PROVIDED MATERIAL
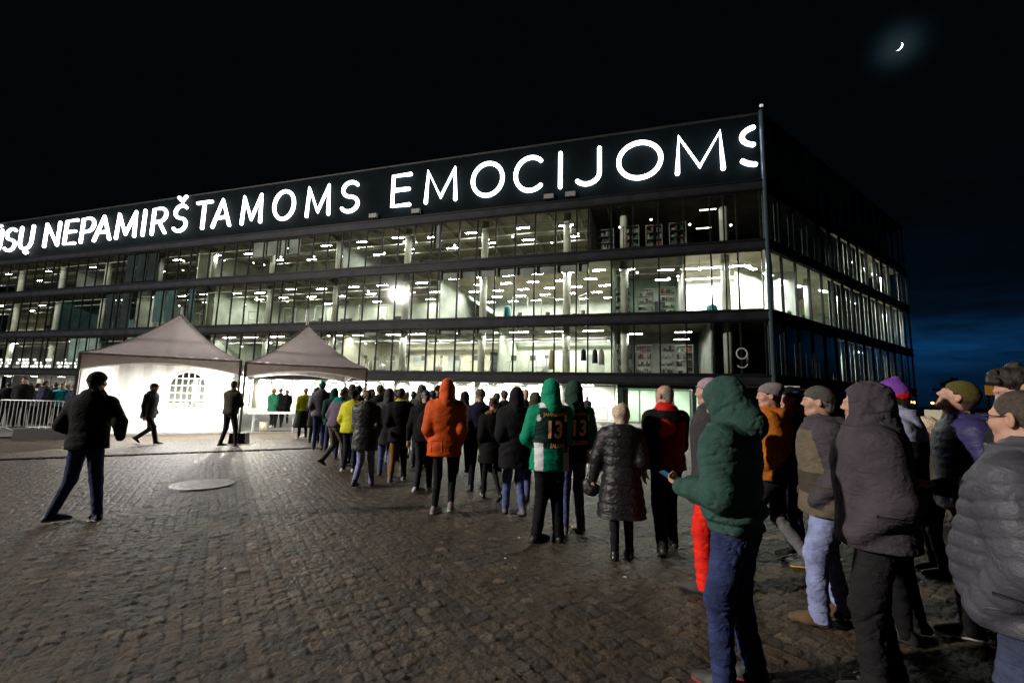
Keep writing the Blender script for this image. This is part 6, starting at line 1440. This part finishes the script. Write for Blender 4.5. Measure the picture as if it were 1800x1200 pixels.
# pale backpack and shoulder bag
def pack(P, name, label, m_, c, r, rot=0):
    o = wpt(P, P['T'](c)); e = empty(name, o, P['root'].rotation_euler[2], label=label, cat=name.replace('_', ' ')); s = SDF((-r[0]-.05, -r[1]-.05, -r[2]-.05), (r[0]+.05, r[1]+.05, r[2]+.05), .018); s.ell((0, 0, 0), r, .01); s.ell((0, -r[1]*.5, -r[2]*.3), (r[0]*.75, r[1]*.7, r[2]*.45), .02); s.noise(.004, 30, 5); V, F = s.mesh(); to_obj('bag_body', V, F, m_, e)
    mb = MB(); mb.tube([(-r[0]*.4, 0, r[2]*.9), (-r[0]*.2, .02, r[2]*1.12), (r[0]*.2, .02, r[2]*1.12), (r[0]*.4, 0, r[2]*.9)], .009, 6); mb.build('handle', m_, e); return e
pack(P19, 'backpack', 'pale pink backpack on the woman with the brown fur collar', cloth('pale_pink', (.50, .40, .42)), (.12, -.235, 1.20), (.13, .075, .20))
pack(P15, 'backpack', 'black backpack worn by the man in the flat cap', blk2, (.05, -.22, 1.20), (.15, .09, .22))
pp = wpt(P15, P15['wr'][0]+np.array([.02, .06, -.16])); pa = empty('paper', pp, 0, label='rolled white paper in the hand of the man in the flat cap', cat='paper'); mb = MB(); mb.tube([(0, 0, -.10), (0, 0, .12)], .02, 10); mb.build('sheet', white, pa, smooth=True)

for P, m_ in ((P28, jeans), (P12, jeansl), (P9, jeans), (P31, jeansl)):
    for x in (-1, 1): patch(P, P['trs'], (.885 if P is P28 else .86, .078*x), (.125, .135), 0, m_, 'pocket')
patch(P31, P31['jk'], (1.02, -.0), (.16, .02), 250, MATS['cloth_khaki_dark'], 'pocket_flap'); patch(P32, P32['jk'], (1.05, .06), (.15, .018), 268, cloth('mauve_dark', (.03, .027, .033)), 'pocket_flap')
patch(P17, P17['jk'], (.90, -.09), (.14, .16), 0, orange, 'pocket'); patch(P17, P17['jk'], (.90, .10), (.14, .16), 0, orange, 'pocket')
patch(P36, P36['jk'], (1.02, .02), (.16, .014), 275, char, 'pocket_zip')
patch(P29, P29['trs'], (.62, .0), (.03, .40), 90, grey, 'stripe')

R = random.Random(77)
for k, (px, py) in enumerate(((860, 951), (912, 948), (888, 985), (1022, 918), (396, 1003), (905, 1002), (1098, 1018))):
    x, y = G_(px, py); mb = MB(); a = R.uniform(0, 3); l = R.uniform(.009, .016)
    vs = []
    for i in range(4):
        for j in range(3): vs.append(((i-1.5)*l*.6, (j-1)*l*.7, .012+.006*math.sin(i*2.1+j*1.7+k)))
    fs = [(i*3+j, (i+1)*3+j, (i+1)*3+j+1, i*3+j+1) for i in range(3) for j in range(2)]
    mb.add(vs, fs); o = mb.build('paper_scrap', mat('scrap_white', (.7, .7, .68), .8), label='tiny crumpled pale scrap lying on the stone setts', cat='litter', group='scraps of litter on the paving'); o.location = (x, y, .012); o.rotation_euler = (0, 0, a)
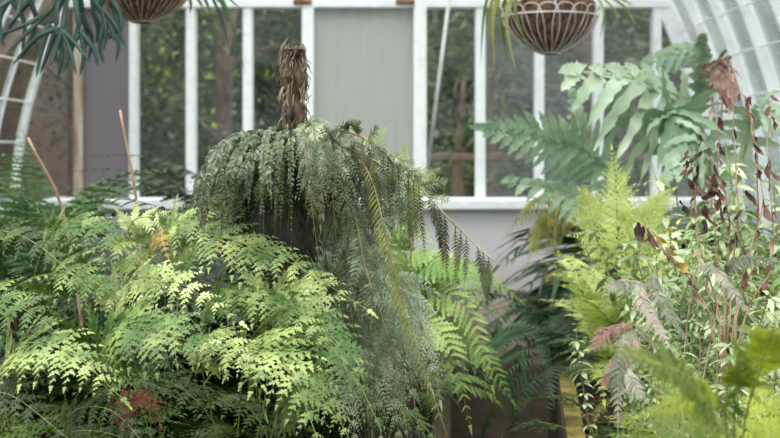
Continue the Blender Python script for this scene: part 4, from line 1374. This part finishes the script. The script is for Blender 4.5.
# ================================================================== STAGHORN FERN, UPPER LEFT
bK = P(72, -42, 4.3)
st = empty('staghorn_fern', bK, 'hanging staghorn fern with dark forked antler leaves, upper left corner', 'fern')


def antler(pts, forks, w):
    """a strap that widens and forks into tapering tines"""
    m = MB()
    def strip(q, w0, w1, n=12):
        p = catmull(q, n); vs = []; fs = []
        for i, c in enumerate(p):
            t = (p[min(i + 1, n)] - p[max(i - 1, 0)]).normalized()
            nn = orth(Vector((.1, -1, .3)), t); s = t.cross(nn); u = i / n
            ww = .5 * (w0 + (w1 - w0) * u) * (1 - max(0, (u - .8) / .2) ** 2 * .85)
            vs += [c - nn * ww * .35, c + s * ww, c - s * ww, c + nn * .003]
        for i in range(n):
            a = i * 4
            fs += [(a, a + 4, a + 5, a + 1), (a, a + 2, a + 6, a + 4), (a + 3, a + 1, a + 5, a + 7), (a + 3, a + 7, a + 6, a + 2)]
        m.add(vs, fs)
    strip(pts, w * .7, w)
    for f in forks: strip(f, w * .95, w * .45)
    return m.obj('antler_leaf', M['stag'], st, True)


def A(*c): return [P(x, y, z) for x, y, z in c]


antler([bK] + A((55, 2, 4.25), (48, 12, 4.2)), [A((48, 12, 4.2), (25, 25, 4.15), (-4, 36, 4.1)), A((48, 12, 4.2), (28, 32, 4.15), (8, 52, 4.12))], .024)
antler([bK] + A((62, 0, 4.3), (50, 25, 4.28)), [A((50, 25, 4.28), (42, 50, 4.25), (36, 78, 4.22)), A((50, 25, 4.28), (30, 45, 4.25), (18, 60, 4.24))], .024)
antler([bK] + A((66, 5, 4.25), (62, 30, 4.2)), [A((62, 30, 4.2), (70, 50, 4.18), (76, 74, 4.16)), A((62, 30, 4.2), (76, 44, 4.18), (90, 62, 4.16)), A((62, 30, 4.2), (54, 55, 4.18), (50, 66, 4.16))], .023)
antler([bK] + A((80, -5, 4.3), (82, 15, 4.3)), [A((82, 15, 4.3), (86, 30, 4.3), (86, 48, 4.3)), A((82, 15, 4.3), (76, 35, 4.3), (70, 60, 4.28)), A((82, 15, 4.3), (92, 38, 4.3), (88, 62, 4.3))], .022)
antler([bK] + A((98, -12, 4.2), (102, 8, 4.2)), [A((102, 8, 4.2), (106, 28, 4.18), (104, 50, 4.16)), A((102, 8, 4.2), (116, 26, 4.18), (126, 48, 4.16)), A((102, 8, 4.2), (112, 30, 4.18), (114, 42, 4.16))], .023)
antler([bK] + A((90, -10, 4.35), (94, 12, 4.35)), [A((94, 12, 4.35), (98, 30, 4.35), (96, 44, 4.35)), A((94, 12, 4.35), (108, 34, 4.35), (120, 38, 4.35))], .023)
antler([bK] + A((40, -20, 4.35), (30, 0, 4.35)), [A((30, 0, 4.35), (14, 20, 4.35), (2, 40, 4.35)), A((30, 0, 4.35), (36, 20, 4.35), (30, 42, 4.35))], .024)
antler([bK] + A((45, -18, 4.2), (20, -6, 4.15)), [A((20, -6, 4.15), (4, 4, 4.1), (-12, 20, 4.1)), A((20, -6, 4.15), (18, 12, 4.12), (8, 26, 4.1))], .023)
antler([bK] + A((105, -20, 4.3), (112, 0, 4.28)), [A((112, 0, 4.28), (120, 14, 4.26), (122, 32, 4.24)), A((112, 0, 4.28), (118, 24, 4.26), (108, 40, 4.26))], .03)
antler([bK] + A((58, 5, 4.22), (56, 28, 4.2)), [A((56, 28, 4.2), (48, 52, 4.2), (40, 74, 4.2)), A((56, 28, 4.2), (62, 52, 4.2), (58, 80, 4.2)), A((56, 28, 4.2), (34, 40, 4.2), (12, 66, 4.2))], .024)
antler([bK] + A((76, 5, 4.2), (80, 30, 4.2)), [A((80, 30, 4.2), (84, 52, 4.2), (80, 76, 4.2)), A((80, 30, 4.2), (70, 52, 4.2), (64, 72, 4.2)), A((80, 30, 4.2), (94, 50, 4.2), (98, 66, 4.2))], .024)
antler([bK] + A((30, -15, 4.25), (10, -2, 4.25)), [A((10, -2, 4.25), (0, 20, 4.25), (4, 48, 4.25)), A((10, -2, 4.25), (24, 22, 4.25), (22, 54, 4.25))], .024)
antler([bK] + A((92, -4, 4.26), (106, 18, 4.26)), [A((106, 18, 4.26), (118, 40, 4.26), (116, 62, 4.26)), A((106, 18, 4.26), (100, 44, 4.26), (104, 64, 4.26))], .024)
m = MB()
m.tube([bK + Vector((0, .02, -.06)), bK + Vector((0, .02, .0)), bK + Vector((0, .02, .07))], [.05, .085, .05], n=14); m.obj('root_ball', M['coir'], st, True)
m = MB(); m.tube([bK + Vector((0, .02, .06)), (bK.x, bK.y + .02, 2.92)], .003, n=6); m.obj('wire', M['wire_dark'], st)

# slim pale rod slanting down across the window
m = MB(); a, b2 = P(455, -46, 6.9), P(424, 196, 7.38)
m.tube([a, b2], .011, n=10)
tag(m.obj('slanting_rod', M['rod'], None, True), 'thin pale rod slanting down in front of the window right of the frosted panel', 'rod')
# ================================================================== LIGHT AND CAMERA
sc = bpy.context.scene
wd = bpy.data.worlds.new('overcast_sky'); sc.world = wd; wd.use_nodes = True
t = wd.node_tree; t.nodes.clear()
out = t.nodes.new('ShaderNodeOutputWorld'); bg = t.nodes.new('ShaderNodeBackground')
tc = t.nodes.new('ShaderNodeTexCoord'); sx = t.nodes.new('ShaderNodeSeparateXYZ'); rp = t.nodes.new('ShaderNodeValToRGB')
t.links.new(tc.outputs['Generated'], sx.inputs[0]); t.links.new(sx.outputs['Z'], rp.inputs['Fac'])
e = rp.color_ramp.elements
e[0].position, e[0].color = 0.0, (0.56, 0.60, 0.62, 1)
e[1].position, e[1].color = 0.75, (1.0, 1.0, 0.99, 1)
t.links.new(rp.outputs['Color'], bg.inputs['Color']); bg.inputs['Strength'].default_value = SKY = 1.5
t.links.new(bg.outputs[0], out.inputs['Surface'])
sun = bpy.data.lights.new('sun', 'SUN'); sun.energy = 1.7; sun.angle = math.radians(45); sun.color = (1.0, 0.98, 0.95)
so = bpy.data.objects.new('sun', sun); C.objects.link(so)
so.rotation_euler = Vector((0.25, 0.30, -0.9)).to_track_quat('-Z', 'Y').to_euler()
so.location = (-1, -2, 6)

cam = bpy.data.cameras.new('camera'); co = bpy.data.objects.new('camera', cam); C.objects.link(co)
co.location = (0, 0, CZ); co.rotation_euler = (PI / 2, 0, 0)
cam.sensor_fit = 'HORIZONTAL'; cam.sensor_width = 36.0
cam.lens = F / 780 * 36
cam.shift_y = -(219 - HY) / 780.0
cam.clip_start = 0.05; cam.clip_end = 200
cam.dof.use_dof = True; cam.dof.focus_distance = 2.5; cam.dof.aperture_fstop = 4.5
sc.camera = co
vs = sc.view_settings
vs.view_transform = 'Standard'; vs.look = 'None'; vs.gamma = 1.0; vs.use_curve_mapping = False
vs.exposure = 0.95
sc.cycles.use_denoising = True
sc.cycles.max_bounces = 12; sc.cycles.transparent_max_bounces = 32
sc.cycles.caustics_reflective = False; sc.cycles.caustics_refractive = False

WRITTEN REQUEST
What is wanted is an exact copy of the lines from the line containing "Continue the Blender" to the line containing "st = empty('staghorn_fern', bK, 'hanging", both lines included, and of no other line.

ANSWER TO THE TASK
Continue the Blender Python script for this scene: part 4, from line 1374. This part finishes the script. The script is for Blender 4.5.
# ================================================================== STAGHORN FERN, UPPER LEFT
bK = P(72, -42, 4.3)
st = empty('staghorn_fern', bK, 'hanging staghorn fern with dark forked antler leaves, upper left corner', 'fern')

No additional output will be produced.